Over the entire period during which forced labourers were used at the Porta, appoximately 1,500 male prisoners were housed in the around 40-metre long, 25-metre wide and 5-metre high hall building (Figs. 4 . and 5 . ).[17] Four-tier rows of beds were set up as sleeping quarters, with two people having to share one small bed of just 1.80 x 0.70 metres.[18] In addition to the grilles on the windows, the entire camp building was surrounded by barbed wire to prevent the inmates from escaping. The prisoners suffered from malnutrition due to the insufficient rations and the poor quality of the food. To avoid emaciation and starvation, they were dependent on finding additional food elsewhere, which in some cases was secretly passed to them by members of the local population.[19]
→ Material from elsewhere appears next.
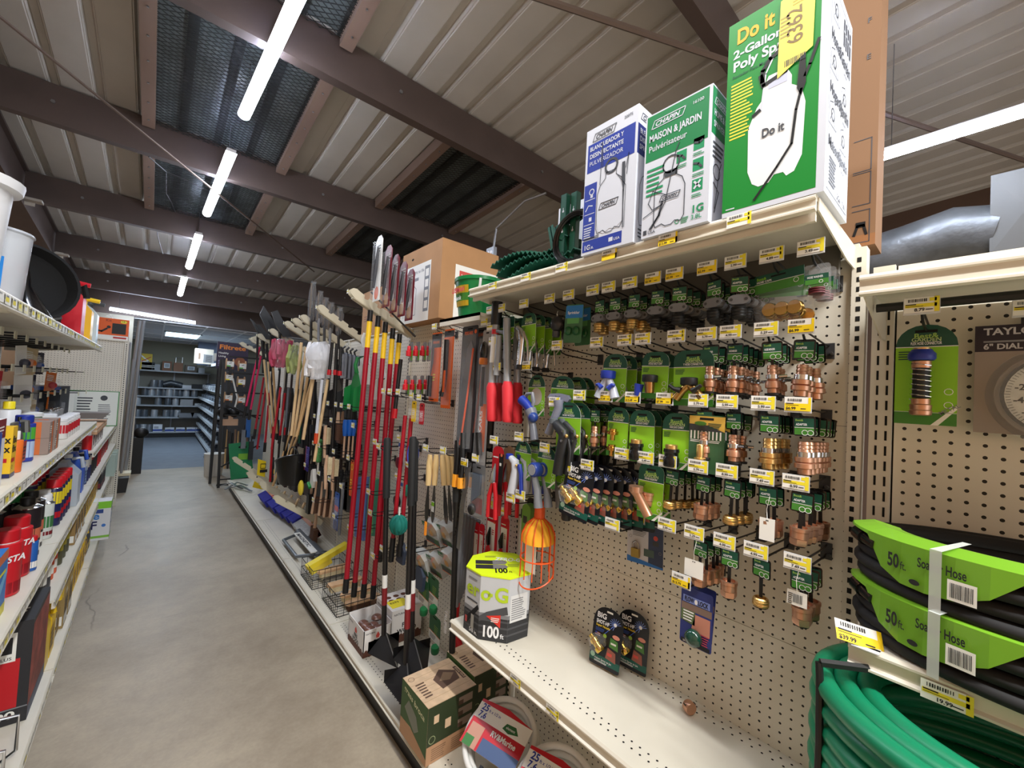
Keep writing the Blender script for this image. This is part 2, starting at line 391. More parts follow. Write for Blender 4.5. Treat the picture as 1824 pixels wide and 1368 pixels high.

The second of the three satellite camps at the Porta was built in the autumn of 1944 on the right bank of the Weser in the territory of the former village of Neesen, directly opposite Barkhausen. However, this camp, Lerbeck, was not named after the place in which it was situated, but rather after the place in which the work was to be conducted.[20] Here, a total of around 500 male prisoners from different countries were interned, first under the command of SS-Unterscharführer Heinz Rast, and later under SS-Oberscharführer Richard Emanuel Eichler.[21] There is evidence to prove that in this camp, too, the inmates suffered from malnutrition, as well as from the violence and harassment meted out by the SS camp command. For example, according to an account by Hermann Langbein, a prisoner at Lerbeck, one Belgian inmate was murdered in a particularly brutal fashion by camp commander Eichler through blows to the skull.[22] Research into the camp to date has found evidence of 34 deaths at the Lerbeck/Neesen satellite camp, although it is likely that the real figure is higher.[23]

The third satellite camp was established at the start of 1945 on Frettholzweg in Hausberge. It was used mainly for Jewish women from the Netherlands and Hungary, who had been deported to the Porta from Auschwitz concentration camp, from Horneburg, a satellite of the Neuengamme concentration camp, and from Reichenbach, a satellite of Gross-Rosen concentration camp. Around 1,000 women were interned in the Hausberge camp. They were made to work underground, producing radio tubes for Philips.[24] They, too, suffered from harassment in their camp. In some cases, they were even subjected to severe maltreatment from female guards.[25] Relatively little is known about this camp and the lives of the prisoners there compared to the other two.

All three satellite camps were cleared on 1 April 1945 – just five days before the Allied troops crossed the Weser line and liberated the villages at the Porta. The male prisoners from the camps in Barkhausen and Lerbeck/Neesen were taken on two trains to the camp at Wöbbelin, where they were finally liberated by US troops at the start of May 1945. It is harder to reconstruct the journey made by the female prisoners from the Hausberge camp after it was cleared and, in particular, where they were taken to. Currently, we can only draw conclusions about possible interim destinations of individual prisoners, such as Bergen-Belsen or Bendorf.

 

[16] Stróżyk, Wojciech: Eine Geschichte zwischen 1939–1945. Ein Interview mit meinem Großvater Henryk Stróżyk, p. 18.

[17] See Fröbe, Rainer, p. 228; p. 238; see Schulte, Jan Erik, p. 136.

[18] See Fröbe, Rainer, pp. 228 ff.; see Stróżyk, Wojciech, p. 18.

[19] See Fröbe, Rainer, p. 240 f.

[20] See Schulte, Jan Erik, p. 141.

[21] As well as Poland, this group of prisoners came from Belgium, Denmark, Germany, France, Greece, Yugoslavia, the Netherlands, Austria, the Soviet Union and Czechoslovakia; see ibid. p. 141 f.

[22] See ibid., p. 142.

[23] See KZ-Gedenk- und Dokumentationsstätte Porta Westfalica: Das Lager in Neesen / Lerbeck, in: https://www.gedenkstaette-porta.de/?page_id=32, last accessed on 13/2/2020.

[24] See Schulte, Jan Erik, p. 142 ff.